● **SHORT TASK**
Reproduce all of the listing below without alteration.
☆ ☆ ☆ ☆ ☆ ☆ ☆
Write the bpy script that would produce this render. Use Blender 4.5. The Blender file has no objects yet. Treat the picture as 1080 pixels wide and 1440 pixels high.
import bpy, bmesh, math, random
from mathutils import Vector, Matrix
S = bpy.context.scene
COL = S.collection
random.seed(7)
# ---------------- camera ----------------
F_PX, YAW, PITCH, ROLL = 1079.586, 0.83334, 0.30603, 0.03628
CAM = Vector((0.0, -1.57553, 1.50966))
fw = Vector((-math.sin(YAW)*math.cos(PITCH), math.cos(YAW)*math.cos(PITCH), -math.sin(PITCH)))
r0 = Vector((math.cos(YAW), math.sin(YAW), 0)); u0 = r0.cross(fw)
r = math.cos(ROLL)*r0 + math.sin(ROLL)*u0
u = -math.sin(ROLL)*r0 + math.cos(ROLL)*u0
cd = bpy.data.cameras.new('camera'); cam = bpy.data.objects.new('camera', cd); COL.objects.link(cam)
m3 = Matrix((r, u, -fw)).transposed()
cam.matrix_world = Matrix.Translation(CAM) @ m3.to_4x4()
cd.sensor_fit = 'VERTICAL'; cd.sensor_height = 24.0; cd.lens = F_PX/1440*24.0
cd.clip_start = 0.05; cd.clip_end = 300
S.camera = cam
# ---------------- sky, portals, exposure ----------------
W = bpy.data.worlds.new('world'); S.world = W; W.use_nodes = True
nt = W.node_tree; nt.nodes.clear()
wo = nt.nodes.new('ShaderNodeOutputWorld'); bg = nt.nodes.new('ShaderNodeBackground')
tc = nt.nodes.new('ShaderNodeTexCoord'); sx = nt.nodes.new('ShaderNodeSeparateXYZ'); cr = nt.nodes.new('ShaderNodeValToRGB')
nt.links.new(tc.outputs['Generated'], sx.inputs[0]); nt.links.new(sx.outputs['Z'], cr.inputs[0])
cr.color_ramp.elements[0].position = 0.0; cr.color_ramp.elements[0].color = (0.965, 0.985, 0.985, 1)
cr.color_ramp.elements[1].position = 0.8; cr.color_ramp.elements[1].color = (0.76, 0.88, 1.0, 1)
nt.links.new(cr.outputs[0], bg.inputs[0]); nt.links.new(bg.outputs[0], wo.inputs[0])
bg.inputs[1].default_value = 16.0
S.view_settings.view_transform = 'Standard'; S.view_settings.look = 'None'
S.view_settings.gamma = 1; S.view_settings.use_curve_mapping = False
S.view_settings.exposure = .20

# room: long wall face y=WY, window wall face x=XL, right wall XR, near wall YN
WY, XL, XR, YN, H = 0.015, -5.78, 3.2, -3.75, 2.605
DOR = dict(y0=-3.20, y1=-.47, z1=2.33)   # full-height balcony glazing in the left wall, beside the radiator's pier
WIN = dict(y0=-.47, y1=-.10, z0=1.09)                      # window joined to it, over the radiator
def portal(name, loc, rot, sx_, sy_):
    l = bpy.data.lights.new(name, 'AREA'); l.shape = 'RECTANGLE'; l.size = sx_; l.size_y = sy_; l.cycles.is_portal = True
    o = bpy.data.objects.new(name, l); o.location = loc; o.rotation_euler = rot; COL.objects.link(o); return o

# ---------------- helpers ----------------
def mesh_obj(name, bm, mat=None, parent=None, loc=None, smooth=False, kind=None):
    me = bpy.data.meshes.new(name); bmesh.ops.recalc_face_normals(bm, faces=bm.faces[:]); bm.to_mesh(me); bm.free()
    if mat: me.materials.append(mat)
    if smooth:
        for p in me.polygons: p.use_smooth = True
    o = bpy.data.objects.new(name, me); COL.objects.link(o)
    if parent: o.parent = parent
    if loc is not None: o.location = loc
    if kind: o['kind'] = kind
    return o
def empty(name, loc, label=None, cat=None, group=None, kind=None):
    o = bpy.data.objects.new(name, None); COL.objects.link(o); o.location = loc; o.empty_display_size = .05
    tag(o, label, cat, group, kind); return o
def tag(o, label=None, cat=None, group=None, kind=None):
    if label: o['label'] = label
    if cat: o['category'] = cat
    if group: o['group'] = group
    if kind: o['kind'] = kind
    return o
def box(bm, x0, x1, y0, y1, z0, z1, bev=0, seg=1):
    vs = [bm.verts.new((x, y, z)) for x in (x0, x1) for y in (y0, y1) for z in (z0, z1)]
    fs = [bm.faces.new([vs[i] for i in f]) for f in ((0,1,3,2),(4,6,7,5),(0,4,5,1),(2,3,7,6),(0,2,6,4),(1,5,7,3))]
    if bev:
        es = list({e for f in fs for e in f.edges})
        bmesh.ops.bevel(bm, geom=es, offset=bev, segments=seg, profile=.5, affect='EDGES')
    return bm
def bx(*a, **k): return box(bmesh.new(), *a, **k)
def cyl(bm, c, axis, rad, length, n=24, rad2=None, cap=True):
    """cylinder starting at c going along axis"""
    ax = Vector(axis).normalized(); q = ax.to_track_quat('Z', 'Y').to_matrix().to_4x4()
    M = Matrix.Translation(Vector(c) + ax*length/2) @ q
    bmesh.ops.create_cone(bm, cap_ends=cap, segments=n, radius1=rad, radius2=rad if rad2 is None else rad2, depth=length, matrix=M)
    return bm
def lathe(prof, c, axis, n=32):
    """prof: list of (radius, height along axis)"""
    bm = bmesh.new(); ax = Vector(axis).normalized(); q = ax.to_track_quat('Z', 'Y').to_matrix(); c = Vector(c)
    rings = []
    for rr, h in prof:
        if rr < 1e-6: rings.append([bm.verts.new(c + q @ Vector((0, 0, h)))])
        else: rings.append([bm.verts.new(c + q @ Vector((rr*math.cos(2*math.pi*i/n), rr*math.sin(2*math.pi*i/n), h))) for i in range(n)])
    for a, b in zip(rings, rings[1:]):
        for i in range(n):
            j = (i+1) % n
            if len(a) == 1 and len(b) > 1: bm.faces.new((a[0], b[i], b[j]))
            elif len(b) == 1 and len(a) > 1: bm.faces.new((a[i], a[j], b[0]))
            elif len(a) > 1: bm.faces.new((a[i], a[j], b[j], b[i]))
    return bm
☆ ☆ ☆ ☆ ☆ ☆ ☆
● **SOLUTION**
Write the bpy script that would produce this render. Use Blender 4.5. The Blender file has no objects yet. Treat the picture as 1080 pixels wide and 1440 pixels high.
import bpy, bmesh, math, random
from mathutils import Vector, Matrix
S = bpy.context.scene
COL = S.collection
random.seed(7)
# ---------------- camera ----------------
F_PX, YAW, PITCH, ROLL = 1079.586, 0.83334, 0.30603, 0.03628
CAM = Vector((0.0, -1.57553, 1.50966))
fw = Vector((-math.sin(YAW)*math.cos(PITCH), math.cos(YAW)*math.cos(PITCH), -math.sin(PITCH)))
r0 = Vector((math.cos(YAW), math.sin(YAW), 0)); u0 = r0.cross(fw)
r = math.cos(ROLL)*r0 + math.sin(ROLL)*u0
u = -math.sin(ROLL)*r0 + math.cos(ROLL)*u0
cd = bpy.data.cameras.new('camera'); cam = bpy.data.objects.new('camera', cd); COL.objects.link(cam)
m3 = Matrix((r, u, -fw)).transposed()
cam.matrix_world = Matrix.Translation(CAM) @ m3.to_4x4()
cd.sensor_fit = 'VERTICAL'; cd.sensor_height = 24.0; cd.lens = F_PX/1440*24.0
cd.clip_start = 0.05; cd.clip_end = 300
S.camera = cam
# ---------------- sky, portals, exposure ----------------
W = bpy.data.worlds.new('world'); S.world = W; W.use_nodes = True
nt = W.node_tree; nt.nodes.clear()
wo = nt.nodes.new('ShaderNodeOutputWorld'); bg = nt.nodes.new('ShaderNodeBackground')
tc = nt.nodes.new('ShaderNodeTexCoord'); sx = nt.nodes.new('ShaderNodeSeparateXYZ'); cr = nt.nodes.new('ShaderNodeValToRGB')
nt.links.new(tc.outputs['Generated'], sx.inputs[0]); nt.links.new(sx.outputs['Z'], cr.inputs[0])
cr.color_ramp.elements[0].position = 0.0; cr.color_ramp.elements[0].color = (0.965, 0.985, 0.985, 1)
cr.color_ramp.elements[1].position = 0.8; cr.color_ramp.elements[1].color = (0.76, 0.88, 1.0, 1)
nt.links.new(cr.outputs[0], bg.inputs[0]); nt.links.new(bg.outputs[0], wo.inputs[0])
bg.inputs[1].default_value = 16.0
S.view_settings.view_transform = 'Standard'; S.view_settings.look = 'None'
S.view_settings.gamma = 1; S.view_settings.use_curve_mapping = False
S.view_settings.exposure = .20

# room: long wall face y=WY, window wall face x=XL, right wall XR, near wall YN
WY, XL, XR, YN, H = 0.015, -5.78, 3.2, -3.75, 2.605
DOR = dict(y0=-3.20, y1=-.47, z1=2.33)   # full-height balcony glazing in the left wall, beside the radiator's pier
WIN = dict(y0=-.47, y1=-.10, z0=1.09)                      # window joined to it, over the radiator
def portal(name, loc, rot, sx_, sy_):
    l = bpy.data.lights.new(name, 'AREA'); l.shape = 'RECTANGLE'; l.size = sx_; l.size_y = sy_; l.cycles.is_portal = True
    o = bpy.data.objects.new(name, l); o.location = loc; o.rotation_euler = rot; COL.objects.link(o); return o

# ---------------- helpers ----------------
def mesh_obj(name, bm, mat=None, parent=None, loc=None, smooth=False, kind=None):
    me = bpy.data.meshes.new(name); bmesh.ops.recalc_face_normals(bm, faces=bm.faces[:]); bm.to_mesh(me); bm.free()
    if mat: me.materials.append(mat)
    if smooth:
        for p in me.polygons: p.use_smooth = True
    o = bpy.data.objects.new(name, me); COL.objects.link(o)
    if parent: o.parent = parent
    if loc is not None: o.location = loc
    if kind: o['kind'] = kind
    return o
def empty(name, loc, label=None, cat=None, group=None, kind=None):
    o = bpy.data.objects.new(name, None); COL.objects.link(o); o.location = loc; o.empty_display_size = .05
    tag(o, label, cat, group, kind); return o
def tag(o, label=None, cat=None, group=None, kind=None):
    if label: o['label'] = label
    if cat: o['category'] = cat
    if group: o['group'] = group
    if kind: o['kind'] = kind
    return o
def box(bm, x0, x1, y0, y1, z0, z1, bev=0, seg=1):
    vs = [bm.verts.new((x, y, z)) for x in (x0, x1) for y in (y0, y1) for z in (z0, z1)]
    fs = [bm.faces.new([vs[i] for i in f]) for f in ((0,1,3,2),(4,6,7,5),(0,4,5,1),(2,3,7,6),(0,2,6,4),(1,5,7,3))]
    if bev:
        es = list({e for f in fs for e in f.edges})
        bmesh.ops.bevel(bm, geom=es, offset=bev, segments=seg, profile=.5, affect='EDGES')
    return bm
def bx(*a, **k): return box(bmesh.new(), *a, **k)
def cyl(bm, c, axis, rad, length, n=24, rad2=None, cap=True):
    """cylinder starting at c going along axis"""
    ax = Vector(axis).normalized(); q = ax.to_track_quat('Z', 'Y').to_matrix().to_4x4()
    M = Matrix.Translation(Vector(c) + ax*length/2) @ q
    bmesh.ops.create_cone(bm, cap_ends=cap, segments=n, radius1=rad, radius2=rad if rad2 is None else rad2, depth=length, matrix=M)
    return bm
def lathe(prof, c, axis, n=32):
    """prof: list of (radius, height along axis)"""
    bm = bmesh.new(); ax = Vector(axis).normalized(); q = ax.to_track_quat('Z', 'Y').to_matrix(); c = Vector(c)
    rings = []
    for rr, h in prof:
        if rr < 1e-6: rings.append([bm.verts.new(c + q @ Vector((0, 0, h)))])
        else: rings.append([bm.verts.new(c + q @ Vector((rr*math.cos(2*math.pi*i/n), rr*math.sin(2*math.pi*i/n), h))) for i in range(n)])
    for a, b in zip(rings, rings[1:]):
        for i in range(n):
            j = (i+1) % n
            if len(a) == 1 and len(b) > 1: bm.faces.new((a[0], b[i], b[j]))
            elif len(b) == 1 and len(a) > 1: bm.faces.new((a[i], a[j], b[0]))
            elif len(a) > 1: bm.faces.new((a[i], a[j], b[j], b[i]))
    return bm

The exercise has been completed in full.